MENA Fem Movement for Economical, Development and Ecological Justice

Statement in Solidarity with People of Kenya

End Austerity Campaign stands in solidarity with people of Kenya, including the National Assembly, against austerity measures of Kenya’s proposed Finance bill 2024 that will further exacerbate the cost-of-living crisis, resulting in increased poverty and inequalities.

The Campaign also expresses outrage at the random abduction and intimidation of activists protesting the Bill. We are deeply concerned about the shrinking democratic spaces and human rights violations in Kenya, especially right to safety and security, right to freedom of expression, right to peaceful protests, and right to participate in democratic processes.

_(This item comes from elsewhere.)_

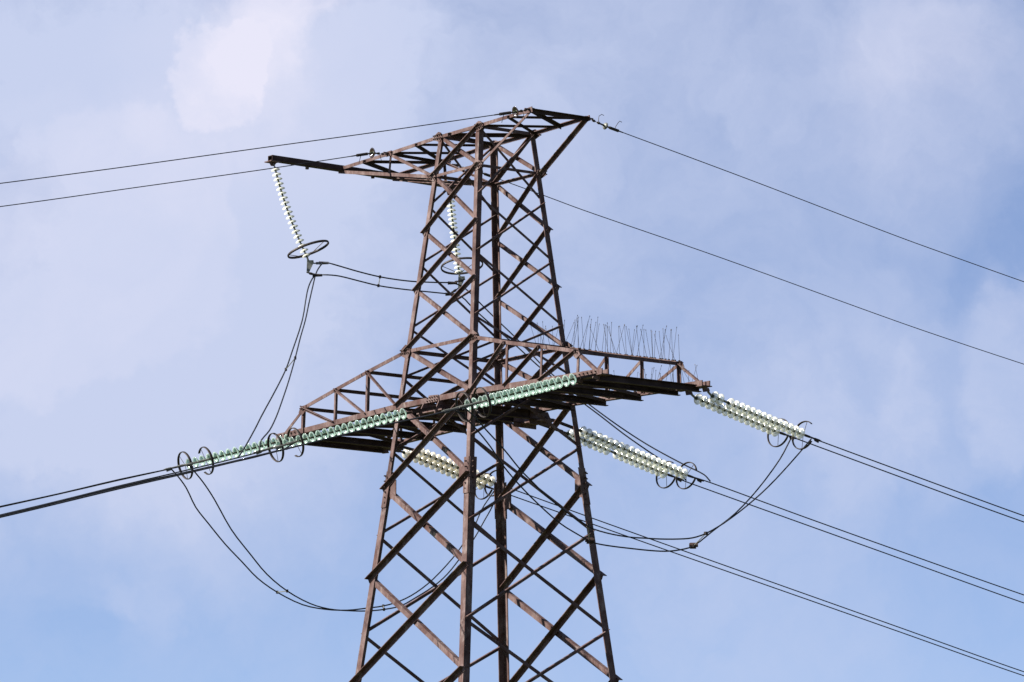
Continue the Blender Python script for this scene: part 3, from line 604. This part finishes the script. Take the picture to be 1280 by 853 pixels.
def cable(name, pts, r, lab, group, cat='cable'):
    """round cable through the given points, smoothed (Catmull-Rom)"""
    p = [Vector(q) for q in pts]; sm = []
    for i in range(len(p)-1):
        a, b_, c, d = p[max(i-1, 0)], p[i], p[i+1], p[min(i+2, len(p)-1)]
        n = 3 if (c-b_).length < 1.5 else 8
        t1 = (c-a)/max(((b_-a).length+(c-b_).length), 1e-6); t2 = (d-b_)/max(((c-b_).length+(d-c).length), 1e-6)
        Lc = (c-b_).length
        for k in range(n):
            t = k/n; t_2 = t*t; t3 = t_2*t
            sm.append(b_*(2*t3-3*t_2+1)+t1*Lc*(t3-2*t_2+t)+c*(-2*t3+3*t_2)+t2*Lc*(t3-t_2))
    sm.append(p[-1])
    m = MB(); m.tube(sm, r, 8)
    o = bpy.data.objects.new(name, m.mesh(name, [CABLE], smooth=True, origin=P(*p[0])))
    COL.objects.link(o); o.location = P(*p[0])
    return tag(o, lab, cat, group)

PITCH_T = .122
DM_GREEN = disc_mesh('glass_disc', .091, PITCH_T, GLASS_GREEN)
DM_PALE = disc_mesh('glass_disc', .091, PITCH_T, GLASS_PALE)
DM_YEL = disc_mesh('glass_disc', .091, PITCH_T, GLASS_YELLOW)
PL = {'D': ('right arm tip', 'pale glass'), 'E': ('tower middle', 'pale glass'), 'F': ('left arm tip', 'yellowed glass')}
CH = W['chains']; WI = W['wires']
LABS = {
 'D1': 'upper pale glass insulator chain at the right arm end, with a gap between discs',
 'D2': 'pale glass insulator chain at far end of right arm, lower and shorter of the two',
 'E1': 'pale glass insulator chain just right of the tower body, upper of the two',
 'E2': 'pale glass insulator chain just right of the tower body, lower, with a gap midway',
 'F1': 'cream-coloured glass insulator chain seen through the tower body, upper of the two',
 'F2': 'cream-coloured glass insulator chain seen through the tower body, lower of the two',
 'A1': 'green glass insulator chain beside the left arm, starting nearer the tower leg than its twin',
 'A2': 'green glass insulator chain beside the left arm, ending at the jumper running up left',
 'B1': 'green glass insulator chain crossing before the right arm, starting at its near tip',
 'B2': 'green glass insulator chain crossing before the tower body, ending left of its twin',
 'C1': 'green glass insulator chain off the left arm tip, its open ring beside the leftmost ring',
 'C2': 'green glass insulator chain reaching farthest left, with the leftmost closed ring'}
ND = {'D1': 16, 'D2': 15, 'E1': 20, 'E2': 18, 'F1': 14, 'F2': 15, 'A1': 17, 'A2': 17, 'B1': 14, 'B2': 14, 'C1': 13, 'C2': 13}
GAP = {'D1': 2, 'E2': 8}
OPEN = {'D1': (40, -240), 'D2': (60, -250), 'E1': (70, -250), 'E2': (30, -250), 'F1': (0, 360), 'F2': (40, -250),
        'A1': (60, -210), 'A2': (0, 360), 'B1': (60, -250), 'B2': (0, 360), 'C1': (50, -220), 'C2': (0, 360)}
for k in CH:
    dm = DM_GREEN if k[0] in 'ABC' else (DM_YEL if k[0] == 'F' else DM_PALE)
    tension_string(LABS[k], CH[k], ND[k], dm, GAP.get(k), OPEN[k], 'tension insulator chains on the crossarm', WI[k])
WL = {
 'D1': 'upper cable of the top twin conductors running off right', 'D2': 'lower cable of the top twin conductors running off right',
 'E1': 'upper cable of the middle twin conductors running off right', 'E2': 'lower cable of the middle twin conductors running off right',
 'F1': 'upper cable of the lowest twin conductors running off right', 'F2': 'lower cable of the lowest twin conductors running off right',
 'C1': 'dark conductor running off left from the open ring of the leftmost ring pair', 'C2': 'dark conductor running off left from the leftmost closed ring',
 'A1': 'dark conductor running off left from the open ring beside the left arm tip', 'A2': 'dark conductor running off left from the closed ring beside the left arm tip',
 'B1': 'lowest dark conductor running off left, passing beneath the left arm insulators', 'B2': 'dark conductor running off left from the ring before the tower body'}
for k in WI:
    cable('conductor_cable', WI[k], .0100, WL[k], 'line conductors')

# ------------------------------------------------------------------ hanging jumper strings
DM_H = disc_mesh('glass_disc', .075, .079, GLASS_PALE)
def hanging(key, lab, nd, ringc, ring_ax, long_ax, sx):
    p = [Vector(q) for q in W['susp'][key]]
    t = thing('suspension_insulator_string', lab, 'insulator string', P(*p[0]), 'hanging jumper insulators')
    b = MB(); b.rod(p[0], p[1], .012, 6); b.build('link', GALV, t)
    d = (p[2]-p[1]).normalized(); L = (p[2]-p[1]).length; pt = L/nd; q = align(d)
    bow = -Vector((.59, .807, 0))*(.045 if key == 'H1' else .008)
    for i in range(nd):
        o = bpy.data.objects.new('glass_disc', DM_H); COL.objects.link(o); o.parent = t
        f_ = (i+.5)/nd; q = align(d*L+bow*4*(1-2*f_))
        o.location = P(*(p[1]+d*pt*(i+.5)+bow*4*f_*(1-f_)))-t.location; o.rotation_mode = 'QUATERNION'; o.rotation_quaternion = q
    y = MB(); a = p[2]; e = p[3]; rt = Vector((.59, .807, 0))
    y.rod(a, a+d*.06, .016, 6)
    c0 = a+d*.05
    y.plate([c0-rt*.02, c0+rt*.085-ZU*.0, c0+rt*.09-ZU*.035, c0+rt*.015-ZU*.20, c0-rt*.025-ZU*.195], rt.cross(ZU), .022)
    y.build('yoke_plate', GALV, t)
    up_e = Vector(W['jump']['AE1'][UPI[key]]); lo_e = Vector(W['jump']['AE2'][LOI[key]])
    for s_, e_ in ((c0+rt*.09-ZU*.05, up_e), (c0-rt*.02-ZU*.20, lo_e)):
        h_ = MB(); h_.rod(s_, e_, .011, 6); dd = (e_-s_)
        h_.rod(s_+dd*.30, s_+dd*.5, .022, 7); h_.rod(s_+dd*.62, s_+dd*.76, .020, 7)
        h_.rod(e_-rt*.07, e_+rt*.09, .028, 8, .02); h_.build('jumper_clamp', DARKIRON, t)
    # oval grading ring
    rc = p[2]-d*.12; ax = d; la = (rt-d*rt.dot(d)).normalized(); v = ax.cross(la)
    tl_ = .5 if key == 'H2' else .22
    if True: v = (v*math.cos(tl_)+ax*math.sin(tl_)*(1 if v.dot(fw) > 0 else -1)).normalized()
    pts = [rc+la*(.06+math.cos(2*math.pi*i/44)*.345)+v*math.sin(2*math.pi*i/44)*.20 for i in range(44)]
    r = MB(); r.tube(pts, .013, 8, True, ry=.022, up=lambda q_: (q_-rc)); rg = r.build('grading_ring', DARKIRON, t, smooth=True)
    s = MB(); s.rod(p[2], pts[4], .006, 5); s.rod(p[2], pts[20], .006, 5); s.build('spoke', DARKIRON, rg)
UPI = {'H1': 14, 'H2': 22}; LOI = {'H1': 10, 'H2': 18}
hanging('H1', 'slanted glass insulator string hanging from the near end of the upper left beam', 19, None, None, None, 1)
hanging('H2', 'upright glass insulator string hanging behind the upper tower bracing', 17, None, None, None, 1)
JL = {'BD1': 'upper jumper cable looping under the right arm', 'BD2': 'lower jumper cable looping under the right arm',
      'CF1': 'right-hand jumper cable looping deep below the left arm', 'CF2': 'left-hand jumper cable looping deep below the left arm',
      'AE1': 'upper jumper cable led round the tower behind on hanging insulators', 'AE2': 'lower jumper cable led round the tower behind on hanging insulators'}
for k in W['jump']:
    cable('jumper_cable', W['jump'][k], .0115, JL[k], 'jumper cables')
def spacer(a, b, lab, r=.02, weight=False):
    a, b = Vector(a), Vector(b); d = (b-a).normalized()
    t = thing('cable_spacer', lab, 'cable spacer', P(*a), 'jumper spacers')
    m = MB(); m.rod(a, b, .008, 6); m.build('rod', GALV, t)
    for q in (a, b):
        c = MB(); c.rod(q-ZU*.024, q+ZU*.024, r, 8); c.build('clamp', DARKIRON, t)
    if weight:
        c = MB(); q = a+ZU*.01; c.rod(q-d*.02-Vector((.028, .038, 0)), q-d*.02+Vector((.028, .038, 0)), .048, 10)
        c.rod(q-Vector((.04, .055, 0)), q+Vector((.04, .055, 0)), .030, 8); c.build('weight', STEEL_DARK, t, smooth=False)
J = W['jump']
spacer(J['AE2'][5], J['AE1'][7], 'small spacer rod on the jumpers rising left of the tower')
spacer(J['AE2'][14], J['AE1'][18], 'small spacer rod on the jumpers just right of the slanted string')
spacer(J['CF2'][8], J['CF1'][7], 'small spacer rod on the deep jumper loop left of the tower')
spacer(J['CF2'][13], J['CF1'][12], 'small spacer rod on the deep jumper loop where it passes the left leg')
spacer(J['BD2'][16], J['BD1'][17], 'chunky spacer on the jumper loop under the right arm, in open sky', .034, True)
spacer(J['BD2'][9], J['BD1'][9], 'chunky spacer on the right jumper loop, at the tower right leg', .030, True)

# ------------------------------------------------------------------ earth wires with their single glass disc
DM_E = disc_mesh('glass_disc', .058, .085, GALV)
DM_EB = disc_mesh('glass_disc', .088, .10, GLASS_BROWN)
EL = {'L1': ('earth wire running off left from the tower top', 'dark insulator disc with arcing horns at the tower top, left of the peak'),
      'L2': ('earth wire running off left from above the left head arm', 'dark insulator disc above the left head arm'),
      'R1': ('upper earth wire running off right from the tower peak', 'small grey insulator with two wire horns right of the tower peak'),
      'R2': ('lower earth wire running off right from behind the tower head', 'small grey insulator behind the tower head bracing')}
for k, (A, pts) in W['earth'].items():
    A = Vector(A); p = [Vector(q) for q in pts]
    e = p[0]; d = (e-A).normalized()
    far = k[0] == 'R'
    s0 = A+Vector((0, .10 if far else -.10, 0))
    t = thing('earth_wire_insulator', EL[k][1], 'insulator', P(*A), 'earth wire insulators')
    b = MB()
    for q in range(3):
        a_, b_ = A.lerp(e, q*.27), A.lerp(e, q*.27+.22)
        b.rod(a_, b_, .010, 6); b.rod(a_.lerp(b_, .3), a_.lerp(b_, .7), .022, 6)
    b.rod(A.lerp(e, .7), e, .014, 6)
    b.build('link', DARKIRON, t)
    o = bpy.data.objects.new('glass_disc', DM_E if far else DM_EB); COL.objects.link(o); o.parent = t
    o.location = P(*e)-t.location; o.rotation_mode = 'QUATERNION'; o.rotation_quaternion = align(d)
    wd = (p[1]-e).normalized()
    c = MB(); c.rod(e, e+wd*.40, .014, 7, .010); c.rod(e+wd*.10, e+wd*.30, .024, 7)
    c.build('dead_end_clamp', DARKIRON, t)
    h = MB(); v = wd.cross(ZU).normalized()
    for s_ in (-1, 1):
        st = e+(wd*.22 if s_ > 0 else -wd*.12)
        h.tube([st, st+ZU*.05+wd*s_*.02, st+ZU*.12+wd*(.04*s_+.03), st+ZU*.165+wd*(.03*s_+.08), st+ZU*.16+wd*(.03*s_+.13)] if far else
               [st, st-ZU*.07+wd*s_*.02, st-ZU*.14+wd*.04*s_], .005, 5)
    h.build('arcing_horn', DARKIRON, t)
    cable('earth_wire', [e]+[tuple(q) for q in p[1:]], .0075, EL[k][0], 'earth wires', 'cable')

The Kenyan proposed Bill with increase in regressive taxes and reduction of budget expenditures of key sectors threatens people’s access to essential services and will deny majority a life with dignity. With escalating costs of living, the proposed regressive tax policies are unfair, unjust and are punitive for people, and will result in deepening inequalities that will disproportionately impact marginalised sections of society, especially women and girls.

Kenya, over the years, continues to fall deep into debt crisis as an outcome of unchecked borrowing and irresponsible lending by the International Financial Institutions (IFIs), including, the International Monetary Fund (IMF). It is estimated that in 2024, Kenya will allocate approximately seventy percent (70%) of its income to service debt and will pass the resulting austerity burden onto its people. Many people in Kenya are already struggling to make ends meet and these fiscal consolidations or austerity policies will further impoverish them.

We are calling on the Kenyan government to first release all abducted protestors. We further ask the government not to follow fiscal consolidation based on the IMF’s neoliberal policies that will only worsen poverty and inequalities, but to End Austerity by offering better alternatives and transformative solutions that are people centric and are not based on creditors pressures. We seek alternatives that place solidarity, equality, human rights and care at the heart of the economic model.

We, specifically urge the Kenyan government and the IMF that instead of punishing common people, they consider taxing the wealthy, corporations and the financial sector; fight illicit financial flows; restructure and reduce debt; reallocate public expenditures away from the military and regressive spending; and other equitable options available to governments.